Wednesday, January 8, 2014

REVIEW: The Six-Gun Tarot by R.S. Belcher

The Six-Gun Tarot The Six-Gun Tarot by R.S. Belcher
My rating: 1 of 5 stars

I picked this book up thinking it was an urban fantasy in the Wild West, and what I read wasn’t far off from that impression. It’s a small town fantasy; not a big difference. Where I went wrong was thinking it would be exciting. It wasn’t — at all. The book was goddamn awful. It was so awful it took me 2-3 months to finish, speaking as a reader who in a motivated mood can finish 2-3 novels in a single day.

One chapter in and I already knew this book wasn’t going to be rated more than 2 stars. Two chapters in and I started to feel the urge to DNF. Three chapters, skim, I chanted to myself, skim in the way a woman giving birth chants to herself to push. To say the beginning was slow is an understatement; the beginning was DAMN FUCKING slow.

+ the plot

The ENTIRE BOOK was DAMN FUCKING slow because the flashbacks would not desist. The plot kept flashbacking all the way up to the middle of the fucking climax! The climax, I say! Every time the plot felt the whim to explain, it did so in flashbacks. Like buy 1 flashback, get 2 flashbacks free! And these were NOT short flashbacks. I get the point was to show, not tell, but this was showing beyond ridiculous. (Funny enough, I later read a book that was all tell and no show.) I swear, one-half to two-third of the book was flashbacks.

The multiple viewpoints exacerbated the problem. There were way too many of them as if it couldn’t be decided who were the main characters and who were the supporting characters; everyone needed their own fucking flashback. Let me tell you who the main characters were: runaway Jim, Deputy Mutt, housewife/assassin Maude, and Mayor Pratt. Everyone else needed to back off from the motherfucking stage, especially the angel dudes.

+ the characters

Every. single. character came with a goddamn sob story and a gold-pan full of secrets. “Look at me! Look at me! I have layers. I am complex.” The book wasn’t as pretentious as it just tried too hard. It was done in the belief that only characters with baggage are interesting and worth analyzing for literary value, e.g. Maude with feminism and domestic violence (domestic violence doesn’t discriminate against kickass immortal woman) or Pratt with religion and homosexuality (Mormon and gay, enough said). Characters couldn’t just be characters; they existed only for points to be made or things to be analyzed. Message heard loud and clear and bluntly smashed to the head for good measure.

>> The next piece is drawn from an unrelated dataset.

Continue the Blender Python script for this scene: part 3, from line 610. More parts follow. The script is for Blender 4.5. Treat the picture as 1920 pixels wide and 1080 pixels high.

Ironically, most of the characters were developed in a superficial manner and with self-defeated purpose. For example, Ch’eng, as a Chinese immigrant, lend the book more diversity and showed racism in a thought-provoking way that wasn’t your usual “white people back then were racists.” He was a Chinese mafia boss of the small town and he showed the reader racism on the Chinese side and how racism played a big role in survival on the American frontier, but in a respectful way that didn’t diminish the racism of the white characters and make it into a “but they did it too” whine. It was too damn bad that he got pigeonholed as the Magical Asian to dispense esoteric wisdom to ignorant white people, or in this case, to a white kid (Jim) like in The Karate Kid (the 1984 version). Bzzzzzz, subversion fail. And Ch’eng was only a supporting character. The main characters were greatly more problematic (this review goes in-depth about it).

Anyway, no surprise for me to say I did not connect with any of the characters and cared very little whether they lived or died. If anything, I wished more would die so there would be one less viewpoint I was forced to read, excuse me, skim through. The only character I had a handful of sympathy for was Jim because he was only an ordinary kid stuck in shitty situation forced upon by irresponsible adults. All right, and because Jim was the first character introduced and thus taking all the servings of my sympathy pie.

+ the world building

Not a big complaint in comparison to what has already been complained about, but it’s worth the discussion. I didn’t mind that the world building was Christian-oriented in the way TV show Supernatural or Sleepy Hollow is Christian-oriented. I was, however, disappointed that non-Christian religions were made subordinate to the Christian belief, token in their references, and that all of it comes back to the almighty G. Well, at least the book challenged the idea of blind faith.

Conclusion

I rate The Six-Gun Tarot 1-star for I didn’t like it. The book was ambitious, I can tell you that. It aimed for the moon; however, it missed and hit the fiery fatal sun instead. It was a total DISASTER and read like an unedited, overwritten self-published work.

The ending sucked. It was dreary and it unnecessarily left some things up in the air. It’s like there was a rule in the book that the characters could not simply be happy that they were still alive or have a fresh start. It’s like... what was the point of stopping the apocalypse? How pointless.

Please note that the book is shelved as steampunk on Goodreads, but there’s nothing that is steampunk or even steampunkish in this book.